| Goal |
How many lines hold the string "scene"? Give only the number.

| Recorded data |
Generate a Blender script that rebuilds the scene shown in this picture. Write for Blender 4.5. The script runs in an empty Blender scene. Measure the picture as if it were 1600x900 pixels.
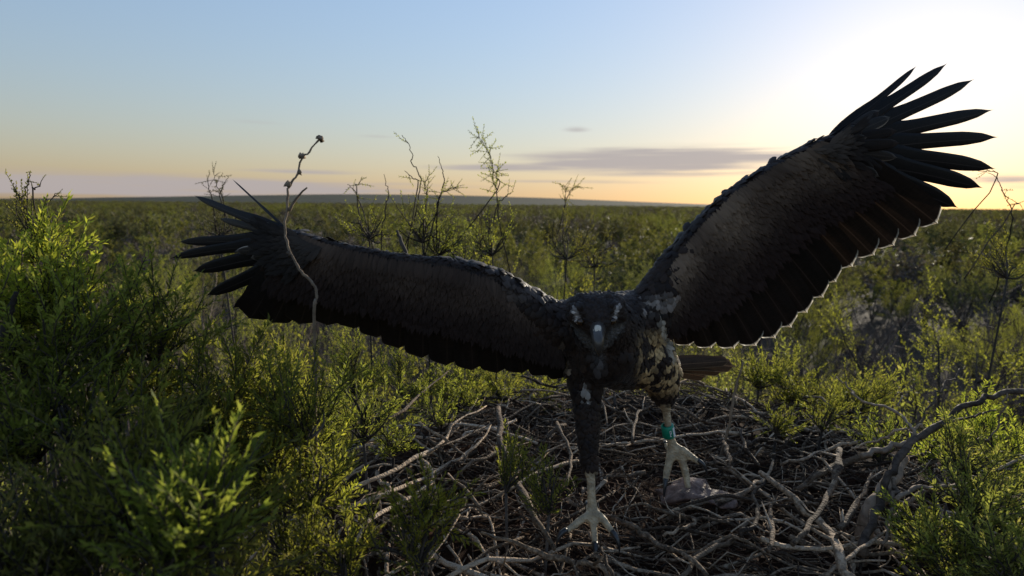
import bpy, math, random
import numpy as np
from mathutils import Vector, Matrix, Quaternion, noise as mnoise
R = math.radians
scene = bpy.context.scene
COL = scene.collection
# ------------------------------------------------------------------ camera
W0, H0, FPX = 1600.0, 900.0, 953.0
ZC = 3.6
cam_d = bpy.data.cameras.new('camera')
cam = bpy.data.objects.new('camera', cam_d); COL.objects.link(cam)
cam_d.sensor_width = 36.0
cam_d.lens = FPX / W0 * 36.0
cam_d.clip_start = 0.02; cam_d.clip_end = 20000
PITCH, ROLL = 7.6, 0.53
cam.matrix_world = (Matrix.Translation((0, 0, ZC)) @ Matrix.Rotation(R(90 - PITCH), 4, 'X') @ Matrix.Rotation(R(ROLL), 4, 'Z'))
cam_d.dof.use_dof = True
cam_d.dof.focus_distance = 1.22
cam_d.dof.aperture_fstop = 4.8
scene.camera = cam
CM = cam.matrix_world.copy()
CR = CM.to_3x3()
def ray(px, py):
    return CR @ Vector(((px - W0/2)/FPX, (H0/2 - py)/FPX, -1.0))
def P(px, py, d):                      # photograph position + depth along the view -> place in the world
    return CM.translation + ray(px, py) * d
def onz(px, py, z):                    # where the line of sight meets height z
    r = ray(px, py)
    return CM.translation + r * ((z - ZC) / r.z)
# ------------------------------------------------------------------ sky and sun
SUN_AZ, SUN_EL = R(33.0), R(10.0)       # azimuth from +Y towards +X
world = bpy.data.worlds.new('World'); scene.world = world
world.use_nodes = True
wn = world.node_tree; wn.nodes.clear()
def wnode(t, **kw):
    n = wn.nodes.new(t)
    for k, v in kw.items(): setattr(n, k, v)
    return n
def wmath(op, a, b=None, c=None):
    n = wnode('ShaderNodeMath', operation=op)
    for i, v in enumerate((a, b, c)):
        if v is None: continue
        if isinstance(v, (int, float)): n.inputs[i].default_value = v
        else: wn.links.new(v, n.inputs[i])
    return n.outputs[0]
sky = wnode('ShaderNodeTexSky'); sky.sky_type = 'NISHITA'
sky.sun_disc = False
sky.sun_elevation = SUN_EL; sky.sun_rotation = SUN_AZ
sky.altitude = 50; sky.air_density = 2.0; sky.dust_density = 0.55; sky.ozone_density = 5.0
tc = wnode('ShaderNodeTexCoord')
sep = wnode('ShaderNodeSeparateXYZ'); wn.links.new(tc.outputs['Generated'], sep.inputs[0])
X, Y, Z = sep.outputs
az = wmath('ARCTAN2', X, Y)
el = wmath('ARCSINE', Z)
cmb = wnode('ShaderNodeCombineXYZ')
wn.links.new(wmath('MULTIPLY', az, 4.0), cmb.inputs[0]); wn.links.new(wmath('MULTIPLY', el, 115.0), cmb.inputs[1])
nz = wnode('ShaderNodeTexNoise'); nz.inputs['Scale'].default_value = 1.0; nz.inputs['Detail'].default_value = 6.0; nz.inputs['Roughness'].default_value = 0.55
wn.links.new(cmb.outputs[0], nz.inputs['Vector'])
def sky_dir(px, py):
    r = ray(px, py).normalized()
    return math.atan2(r.x, r.y), math.asin(r.z)
tot = None
CLOUDS = [  # px, py, half-width px, half-height px, weight
    (1045, 251, 225, 19, 1.35), (985, 237, 95, 9, 1.0), (1120, 244, 90, 9, 1.1), (800, 262, 130, 6, 1.0), (1080, 270, 230, 6, .8), (900, 284, 180, 4, .6), (180, 290, 470, 18, 1.15), (470, 268, 110, 5, .7), (400, 190, 60, 7, .3), (250, 181, 40, 4, .3),
    (900, 202, 26, 6, .55), (590, 214, 40, 5, .45), (1575, 285, 60, 14, .75), (-300, 285, 300, 16, .8), (1900, 280, 200, 16, .8)]
for (px, py, sx, sy, w) in CLOUDS:
    a0, e0 = sky_dir(px, py)
    sa, se = sx/FPX, sy/FPX
    da = wmath('DIVIDE', wmath('SUBTRACT', az, a0), sa); de = wmath('DIVIDE', wmath('SUBTRACT', el, e0), se)
    q = wmath('ADD', wmath('MULTIPLY', da, da), wmath('MULTIPLY', de, de))
    g = wmath('MULTIPLY', wmath('EXPONENT', wmath('MULTIPLY', q, -1.0)), w)
    tot = g if tot is None else wmath('MAXIMUM', tot, g)
dens = wmath('MULTIPLY', tot, wmath('ADD', wmath('MULTIPLY', nz.outputs[0], 2.6), -0.35))
mr = wnode('ShaderNodeMapRange'); mr.interpolation_type = 'SMOOTHSTEP'
mr.inputs['From Min'].default_value = 0.18; mr.inputs['From Max'].default_value = 0.95
mr.inputs['To Min'].default_value = 0.0; mr.inputs['To Max'].default_value = 0.88
wn.links.new(dens, mr.inputs['Value'])
mixc = wnode('ShaderNodeMix', data_type='RGBA')
wn.links.new(mr.outputs[0], mixc.inputs['Factor'])
SKY_STR = 0.1
gam = wnode('ShaderNodeGamma'); gam.inputs[1].default_value = 0.6      # the camera's soft tone curve on the bright sky
wn.links.new(sky.outputs[0], gam.inputs[0])
gain = wnode('ShaderNodeVectorMath', operation='MULTIPLY'); gain.inputs[1].default_value = (2.67, 2.71, 3.40)
wn.links.new(gam.outputs[0], gain.inputs[0])
wn.links.new(gain.outputs[0], mixc.inputs['A'])
mixc.inputs['B'].default_value = (0.375/SKY_STR, 0.34/SKY_STR, 0.345/SKY_STR, 1)
bg = wnode('ShaderNodeBackground'); bg.inputs['Strength'].default_value = SKY_STR
wn.links.new(mixc.outputs['Result'], bg.inputs['Color'])
wo = wnode('ShaderNodeOutputWorld'); wn.links.new(bg.outputs[0], wo.inputs[0])
sun_d = bpy.data.lights.new('sun', 'SUN'); sun_d.energy = 4.4; sun_d.angle = R(0.5); sun_d.color = (1.0, 0.89, 0.72)
sun = bpy.data.objects.new('sun', sun_d); COL.objects.link(sun)
sdir = Vector((math.sin(SUN_AZ)*math.cos(SUN_EL), math.cos(SUN_AZ)*math.cos(SUN_EL), math.sin(SUN_EL)))
sun.rotation_euler = sdir.to_track_quat('Z', 'Y').to_euler()
vs = scene.view_settings
vs.view_transform = 'Standard'; vs.look = 'None'; vs.exposure = 0.25; vs.gamma = 1.0; vs.use_curve_mapping = False
scene.cycles.max_bounces = 5; scene.cycles.diffuse_bounces = 3; scene.cycles.glossy_bounces = 2; scene.cycles.transmission_bounces = 3
scene.cycles.use_denoising = True
# ------------------------------------------------------------------ helpers
rng = np.random.default_rng(7)
random.seed(7)
class MB:
    def __init__(self): self.v = []; self.f4 = []; self.f3 = []; self.n = 0; self.c = []; self.m3 = []; self.m4 = []
    def add(self, v, quads=None, tris=None, col=None, mi=0):
        v = np.asarray(v, float).reshape(-1, 3)
        if quads is not None and len(quads):
            q = np.asarray(quads, int).reshape(-1, 4) + self.n; self.f4.append(q); self.m4.append(np.full(len(q), mi))
        if tris is not None and len(tris):
            t = np.asarray(tris, int).reshape(-1, 3) + self.n; self.f3.append(t); self.m3.append(np.full(len(t), mi))
        self.v.append(v); self.n += len(v)
        if col is not None:
            c = np.asarray(col, float)
            self.c.append(np.broadcast_to(c, (len(v), 3)) if c.ndim == 1 else c)
    def mesh(self, name, smooth=True):
        me = bpy.data.meshes.new(name)
        V = np.concatenate(self.v) if self.v else np.zeros((0, 3))
        q = np.concatenate(self.f4) if self.f4 else np.zeros((0, 4), int)
        t = np.concatenate(self.f3) if self.f3 else np.zeros((0, 3), int)
        me.vertices.add(len(V)); me.vertices.foreach_set('co', V.astype(np.float32).ravel())
        nl = q.size + t.size
        me.loops.add(nl); me.loops.foreach_set('vertex_index', np.concatenate([q.ravel(), t.ravel()]).astype(np.int32))
        me.polygons.add(len(q) + len(t))
        st = np.concatenate([np.arange(len(q))*4, q.size + np.arange(len(t))*3]).astype(np.int32)
        me.polygons.foreach_set('loop_start', st)
        mi = np.concatenate([np.concatenate(self.m4) if self.m4 else np.zeros(0), np.concatenate(self.m3) if self.m3 else np.zeros(0)]).astype(np.int32)
        me.polygons.foreach_set('material_index', mi)
        me.polygons.foreach_set('use_smooth', np.full(len(q) + len(t), smooth))
        me.update(calc_edges=True); me.validate()
        if self.c:
            c = np.concatenate(self.c)
            a = me.color_attributes.new('col', 'FLOAT_COLOR', 'POINT')
            a.data.foreach_set('color', np.concatenate([c, np.ones((len(c), 1))], 1).astype(np.float32).ravel())
        return me
def obj(name, me, mats=None, parent=None):
    if isinstance(me, MB): me = me.mesh(name)
    o = bpy.data.objects.new(name, me); COL.objects.link(o)
    if mats is not None and me is not None and not me.materials:
        for m in (mats if isinstance(mats, (list, tuple)) else [mats]): me.materials.append(m)
    if parent is not None: o.parent = parent
    return o
def thing(name, label, cat, loc=(0, 0, 0), group=None):
    o = bpy.data.objects.new(name, None); COL.objects.link(o); o.location = loc
    o.empty_display_size = 0.1
    return tag(o, label, cat, group)
def tag(o, label=None, cat=None, group=None, kind=None):
    for k, v in (('label', label), ('category', cat), ('group', group), ('kind', kind)):
        if v: o[k] = v
    return o
def frames(pts):
    pts = np.asarray(pts, float); n = len(pts)
    T = np.gradient(pts, axis=0); T /= np.linalg.norm(T, axis=1, keepdims=True) + 1e-12
    a = np.array([0, 0, 1.]) if abs(T[0][2]) < .9 else np.array([1., 0, 0])
    U = np.zeros_like(T); u = np.cross(T[0], a); u /= np.linalg.norm(u)
    for i in range(n):
        u = u - T[i]*np.dot(u, T[i]); u /= np.linalg.norm(u) + 1e-12; U[i] = u
    return T, U, np.cross(T, U)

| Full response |
8